- The problem: Among the lines of the listing below, retype exactly those from the one containing "What Blender Python" through the one containing "random.seed(4); rng = np.random.default_rng(7)", both included. Do not include pictures.

=====

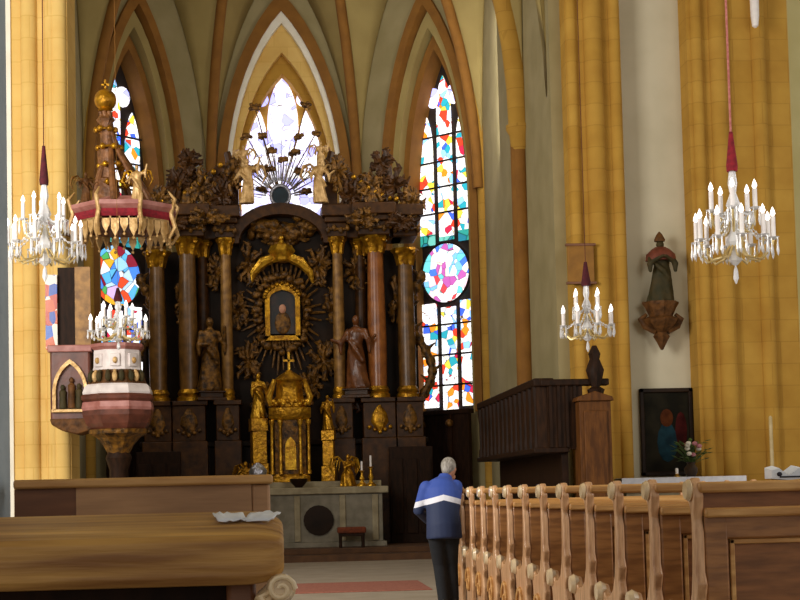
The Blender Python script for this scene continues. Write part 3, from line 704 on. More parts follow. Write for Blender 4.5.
def candlestick(label, px, Y, h, z, lit=False):
    t = thing('candlestick', label, 'candlestick', (at(px, 480, Y).x, Y, z))
    MB().lathe([(0.11, 0), (0.11, 0.03), (0.05, 0.07), (0.03, 0.12), (0.055, h*0.3), (0.025, h*0.45), (0.03, h*0.58), (0.065, h*0.62), (0.03, h*0.64)], 14).build('stand', M['gold_bright'], t)
    MB().lathe([(0.022, h*0.63), (0.02, h*0.99), (0.005, h)], 10).build('candle', M['candle'], t)
candlestick('tall gilded candlestick at the right end of the altar table', 371, 30.15, 0.62, tz)
candlestick('gilded candlestick between the two gilded angels on the right of the altar table', 362, 29.98, 0.5, tz)
t = thing('silver_reliquary', 'small silver reliquary left of the tabernacle beside the kneeling angel', 'reliquary', (at(258, 475, 30.1).x, 30.1, tz))
MB().box(-0.13, 0.13, -0.08, 0.08, 0, 0.08).build('foot', M['silver'], t, bevel=0.02)
MB().lathe([(0.05, 0.07), (0.04, 0.14), (0.15, 0.22), (0.17, 0.36), (0.1, 0.46), (0.02, 0.52)], 14, ys=0.5, fold=lambda a, z: 1+.08*math.cos(6*a)).build('shrine', M['silver'], t)
# bowl on the table and stool in front
t = thing('bowl', 'low black bowl at the front of the altar table under the tabernacle', 'bowl', (at(299, 492, 29.93).x, 29.98, tz))
MB().lathe([(0.07, 0), (0.08, 0.02), (0.17, 0.12), (0.18, 0.17), (0.16, 0.17), (0.05, 0.05)], 18).build('basin', M['black'], t)
MB().tube([(0.17*math.cos(a*PI/12), 0.17*math.sin(a*PI/12), 0.17) for a in range(25)], 0.012, 6).build('rim', M['black'], t)
t = thing('prayer_stool', 'low red brown stool in front of the altar table', 'stool', (at(352, 545, 29.4).x, 29.45, 0.22))
MB().box(-0.28, 0.28, -0.17, 0.17, 0.28, 0.4).build('cushion', mat('rust_cushion', '#7a3818', '#5c2810', 0.9, scale=12), t, bevel=0.03)
for sx in (-1, 1):
    for sy in (-1, 1): MB().lathe([(0.03, 0), (0.025, 0.15), (0.035, 0.28)], 8, (sx*0.22, sy*0.11, 0)).build('leg', M['dark'], t)
MB().box(-0.25, 0.25, -0.14, 0.14, 0.22, 0.28).build('frame', M['dark'], t, bevel=0.01)

# chancel wainscot on the right
def wains(name, label, C1, C2, h, n, off=-0.2):
    T, hl = frame(C1, C2); t = thing(name, label, 'panelling', (0, 0, 0))
    MB().box(-hl+0.2, hl-0.2, off, off+0.1, 0.22, h, T).build('boarding', M['dark'], t, smooth=False)
    cp = MB(); cp.box(-hl+0.15, hl-0.15, off-0.08, off+0.14, h, h+0.1, T); cp.build('cornice', M['dark'], t, bevel=0.01)
    for k in range(n):
        xx = -hl+0.3+(2*hl-0.6)*(k+0.5)/n
        MB().box(xx-0.05, xx+0.05, off-0.05, off, 0.25, h, T).build('stile', M['stall'], t, smooth=False)
        MB().ball(tuple(T @ Vector((xx, off-0.06, h-0.2))), 0.09).build('gilded_boss', M['gold_dark'], t)
wains('wall_panelling', 'dark wooden wall panelling below the right stained glass window', C['r1'], C['r2'], 2.95, 4, -0.5)
wains('wall_panelling', 'dark wooden wall panelling below the left stained glass window', C['l2'], C['l1'], 2.95, 4, -0.5)

# ------------------------------------------------------------------ choir stall on the right
xs0, ys0, ys1 = 3.9, 21.5, 27.6
zt = at(547, 378, 21.5).z
st = thing('choir_stall', 'long dark wooden choir stall with panelled end along the right chancel wall', 'choir stall', (xs0, ys0, 0))
ln = ys1-ys0; wd = at(606, 400, ys0).x - xs0
MB().box(-0.05, 0.1, 0.05, ln, 1.85, zt-0.12).build('back', M['stall'], st, smooth=False)
MB().box(0.3, 0.4, 0.1, ln, 0, 1.9).build('lower_back', M['dark'], st, smooth=False)
MB().box(-0.12, 0.4, 0.0, ln, 1.80, 1.88).build('ledge', M['dark'], st, bevel=0.015)
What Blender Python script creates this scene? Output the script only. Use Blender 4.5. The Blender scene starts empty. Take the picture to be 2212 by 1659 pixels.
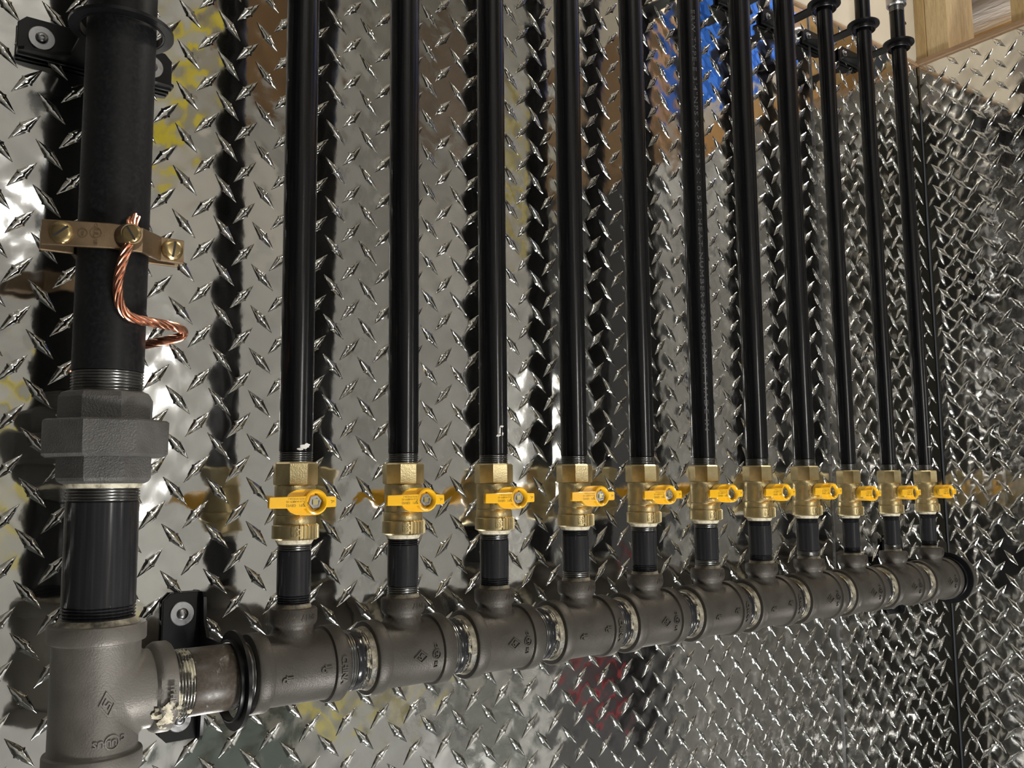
import bpy, math, random
import numpy as np
from math import sin, cos, pi, radians, sqrt, atan2
from mathutils import Matrix, Vector
random.seed(4); rng = np.random.default_rng(7)

# ------------------------------------------------------------------ camera, world, lights, exposure
SC = bpy.context.scene
COL = SC.collection
F_PX = 1930.76
cam_d = bpy.data.cameras.new('camera'); cam = bpy.data.objects.new('camera', cam_d); COL.objects.link(cam)
cam_d.sensor_width = 36.0; cam_d.lens = F_PX / 2212.0 * 36.0; cam_d.clip_start = 0.02
_r = Vector((0.80005, -0.59985, -0.01000)); _f = Vector((0.59620, 0.79501, 0.11190)).normalized()
_r = (_r - _r.dot(_f) * _f).normalized(); _u = _r.cross(_f)
cam.matrix_world = Matrix(((_r.x, _u.x, -_f.x, -0.2479), (_r.y, _u.y, -_f.y, -0.7699), (_r.z, _u.z, -_f.z, 0.1865), (0, 0, 0, 1)))
SC.camera = cam
SC.view_settings.view_transform = 'Standard'; SC.view_settings.look = 'None'
SC.view_settings.exposure = 0.12; SC.view_settings.gamma = 1.0; SC.view_settings.use_curve_mapping = False
w = bpy.data.worlds.new('world'); SC.world = w; w.use_nodes = True
w.node_tree.nodes['Background'].inputs[0].default_value = (0.9, 0.95, 1.0, 1)
w.node_tree.nodes['Background'].inputs[1].default_value = 0.05

def area(name, loc, target, sx, sy, power, color):
    l = bpy.data.lights.new(name, 'AREA'); l.shape = 'RECTANGLE'; l.size = sx; l.size_y = sy
    l.energy = power; l.color = color
    o = bpy.data.objects.new(name, l); COL.objects.link(o); o.location = loc
    o.rotation_euler = (Vector(target) - Vector(loc)).to_track_quat('-Z', 'Y').to_euler()
    return o
area('work_light', (0.30, -1.25, -1.15), (0.40, 0, 0.1), 0.45, 0.22, 27, (1.0, 0.98, 0.94))
area('upright_work_light', (0.40, -2.04, 0.38), (0.5, 0, 0.3), 0.08, 0.48, 4.5, (1.0, 0.98, 0.94))
area('small_work_light', (0.07, -2.06, 0.95), (0.3, 0, 0.4), 0.06, 0.09, 0.35, (1.0, 0.98, 0.94))
area('ceiling_light', (-0.2, -1.6, 2.1), (-0.2, -1.9, 0), 0.9, 0.3, 8, (1.0, 0.97, 0.92))
area('front_wall_fill', (0.55, -1.55, -1.2), (0.65, -2.1, 0.8), 0.5, 0.2, 7.5, (1.0, 0.985, 0.96))  # added fill from below, brightens the front wall mirrored in the plates
area('opening_fill', (1.34, -0.30, 1.75), (1.44, -0.12, 0.95), 0.25, 0.35, 17, (1.0, 0.92, 0.78))  # added warm fill so studs, sheet metal and tarpaulin beyond the opening look lit

# ------------------------------------------------------------------ materials
def mat(name, color, rough=0.5, metal=0.0, spec=0.5, coat=0.0):
    m = bpy.data.materials.new(name); m.use_nodes = True
    b = m.node_tree.nodes['Principled BSDF']
    b.inputs['Base Color'].default_value = (*color, 1); b.inputs['Roughness'].default_value = rough
    b.inputs['Metallic'].default_value = metal; b.inputs['Specular IOR Level'].default_value = spec
    b.inputs['Coat Weight'].default_value = coat; b.inputs['Coat Roughness'].default_value = 0.15
    return m
def N(m, t, **kw):
    n = m.node_tree.nodes.new(t)
    for k, v in kw.items():
        if k in n.inputs: n.inputs[k].default_value = v
        else: setattr(n, k, v)
    return n
def L(m, a, b): m.node_tree.links.new(a, b)
def bsdf(m): return m.node_tree.nodes['Principled BSDF']
def coords(m, scale=(1, 1, 1)):
    tc = N(m, 'ShaderNodeTexCoord'); mp = N(m, 'ShaderNodeMapping'); mp.inputs['Scale'].default_value = scale
    L(m, tc.outputs['Object'], mp.inputs['Vector']); return mp.outputs[0]
def noise(m, vec, scale, detail=4, rough=0.55, dist=0.0):
    n = N(m, 'ShaderNodeTexNoise', Scale=scale, Detail=detail, Roughness=rough, Distortion=dist)
    L(m, vec, n.inputs['Vector']); return n.outputs['Fac']
def ramp(m, fac, stops):
    r = N(m, 'ShaderNodeValToRGB'); L(m, fac, r.inputs[0]); e = r.color_ramp.elements
    while len(e) < len(stops): e.new(0.5)
    for el, (p, c) in zip(e, stops):
        el.position = p; el.color = (*c, 1) if not isinstance(c, (int, float)) else (c, c, c, 1)
    return r.outputs[0]
def mix(m, fac, a, b):
    x = N(m, 'ShaderNodeMix', data_type='RGBA')
    if isinstance(fac, float): x.inputs[0].default_value = fac
    else: L(m, fac, x.inputs[0])
    for i, v in ((6, a), (7, b)):
        if isinstance(v, tuple): x.inputs[i].default_value = (*v, 1)
        else: L(m, v, x.inputs[i])
    return x.outputs[2]
def bump(m, h, strength, dist, prev=None):
    b = N(m, 'ShaderNodeBump', Strength=strength, Distance=dist); L(m, h, b.inputs['Height'])
    if prev: L(m, prev, b.inputs['Normal'])
    return b.outputs[0]

def plate_material():
    m = mat('polished_tread_plate', (0.74, 0.735, 0.715), 0.14, 1.0)
    v = coords(m); s = bsdf(m)
    L(m, ramp(m, noise(m, v, 9, 5), [(0.3, 0.045), (0.75, 0.10)]), s.inputs['Roughness'])
    L(m, ramp(m, noise(m, v, 14, 3), [(0.25, (0.66, 0.655, 0.64)), (0.7, (0.78, 0.775, 0.755))]), s.inputs['Base Color'])
    b1 = bump(m, noise(m, v, 38, 2, 0.45), 1.0, 0.00022)
    b2 = bump(m, noise(m, v, 260, 2, 0.5), 0.5, 0.00002, b1)
    L(m, b2, s.inputs['Normal']); return m
PLATE = plate_material()

def cast_material(name, c1, c2, dust=False):
    m = mat(name, c1, 0.5, 0.35, 0.5); v = coords(m); s = bsdf(m)
    col = ramp(m, noise(m, v, 28, 5), [(0.3, c1), (0.75, c2)])
    if dust:                                   # rusty grit that lies on the upward side of the casting
        sep = N(m, 'ShaderNodeSeparateXYZ'); L(m, v, sep.inputs[0])
        mr = N(m, 'ShaderNodeMapRange'); L(m, sep.outputs['Z'], mr.inputs['Value'])
        mr.inputs['From Min'].default_value = 0.010; mr.inputs['From Max'].default_value = 0.028
        g = ramp(m, noise(m, v, 420, 3, 0.7), [(0.58, 0.0), (0.66, 1.0)])
        mu = N(m, 'ShaderNodeMath', operation='MULTIPLY'); L(m, mr.outputs[0], mu.inputs[0]); L(m, g, mu.inputs[1])
        col = mix(m, mu.outputs[0], col, (0.11, 0.07, 0.045))
    L(m, col, s.inputs['Base Color'])
    L(m, ramp(m, noise(m, v, 60, 3), [(0.3, 0.40), (0.7, 0.58)]), s.inputs['Roughness'])
    L(m, bump(m, noise(m, v, 800, 3, 0.6), 0.8, 0.00030), s.inputs['Normal']); return m
CAST = cast_material('black_malleable_iron', (0.046, 0.041, 0.035), (0.072, 0.065, 0.056), True)
CAST_L = cast_material('grey_malleable_iron', (0.125, 0.115, 0.102), (0.175, 0.162, 0.145))
CAST_N = cast_material('rough_grey_iron', (0.075, 0.072, 0.068), (0.135, 0.13, 0.125))
for n_ in CAST_N.node_tree.nodes:
    if n_.type == 'BUMP': n_.inputs['Distance'].default_value = 0.0007; n_.inputs['Strength'].default_value = 1.0

def pipe_material(name, base, rough, streak, zs=(1, 1, 0.02), along='z'):
    m = mat(name, base, rough, 0.0, 0.38); s = bsdf(m)
    v = coords(m, zs); v0 = coords(m)
    st = noise(m, v, 380, 4, 0.7)
    L(m, ramp(m, st, [(0.3, max(0.08, rough - 0.10)), (0.8, rough + 0.16)]), s.inputs['Roughness'])
    c = ramp(m, st, [(0.45, base), (0.85, tuple(x * 1.9 + 0.002 for x in base))])
    sc = noise(m, coords(m, (1, 1, 0.16)), 160, 6, 0.72, 0.4)
    mask = ramp(m, sc, [(streak, 0.0), (streak + 0.05, 1.0)])
    c = mix(m, mask, c, (0.20, 0.20, 0.20))
    L(m, c, s.inputs['Base Color'])
    L(m, bump(m, st, 0.08, 0.00006), s.inputs['Normal']); return m
PIPE = pipe_material('black_lacquered_steel', (0.0040, 0.0040, 0.0046), 0.20, 0.72)
PIPE_M = pipe_material('matte_black_steel', (0.0085, 0.0085, 0.0092), 0.45, 0.75, (1, 1, 1))
bsdf(PIPE_M).inputs['Specular IOR Level'].default_value = 0.2
NIPPLE = pipe_material('dark_nipple_steel', (0.016, 0.016, 0.018), 0.14, 0.68)
BRACKET = mat('black_powder_coat', (0.007, 0.007, 0.008), 0.30, 0.0, 0.3)

def thread_material(name, dope, c=(0.34, 0.34, 0.335)):
    m = mat(name, c, 0.2, 0.95); v = coords(m); s = bsdf(m)
    g = ramp(m, noise(m, v, 90, 5, 0.65), [(dope, 0.0), (dope + 0.10, 1.0)])
    L(m, mix(m, g, c, (0.62, 0.58, 0.44)), s.inputs['Base Color'])
    iv = N(m, 'ShaderNodeMapRange'); L(m, g, iv.inputs['Value']); iv.inputs['To Min'].default_value = 0.95; iv.inputs['To Max'].default_value = 0.0
    L(m, iv.outputs[0], s.inputs['Metallic'])
    rr = N(m, 'ShaderNodeMapRange'); L(m, g, rr.inputs['Value']); rr.inputs['To Min'].default_value = 0.2; rr.inputs['To Max'].default_value = 0.6
    L(m, rr.outputs[0], s.inputs['Roughness']); return m
THREAD = thread_material('cut_steel_thread', 0.72)
THREAD_D = thread_material('sealant_filled_thread', 0.50, (0.30, 0.29, 0.27))
DOPE = mat('cream_pipe_sealant', (0.66, 0.60, 0.45), 0.55)
_v = coords(DOPE); L(DOPE, ramp(DOPE, noise(DOPE, _v, 150, 4), [(0.35, (0.20, 0.17, 0.12)), (0.50, (0.52, 0.47, 0.35)), (0.68, (0.70, 0.65, 0.50))]), bsdf(DOPE).inputs['Base Color'])
L(DOPE, bump(DOPE, noise(DOPE, _v, 500, 3), 0.5, 0.0004), bsdf(DOPE).inputs['Normal'])

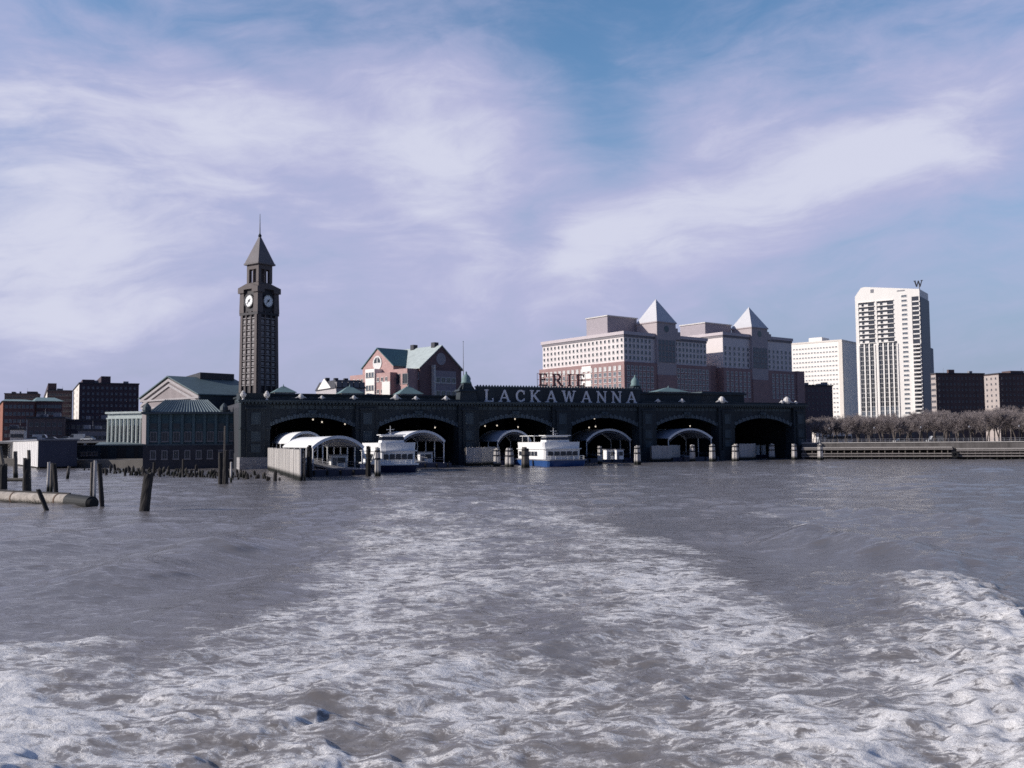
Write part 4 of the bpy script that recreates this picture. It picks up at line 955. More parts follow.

=====

- The output:
What Blender Python script creates this scene? Output the script only. Use Blender 4.5. The Blender scene starts empty. Take the picture to be 2212 by 1659 pixels.
import bpy, math, random
import numpy as np
from math import sin, cos, pi, radians, sqrt, atan2
from mathutils import Matrix, Vector
random.seed(4); rng = np.random.default_rng(7)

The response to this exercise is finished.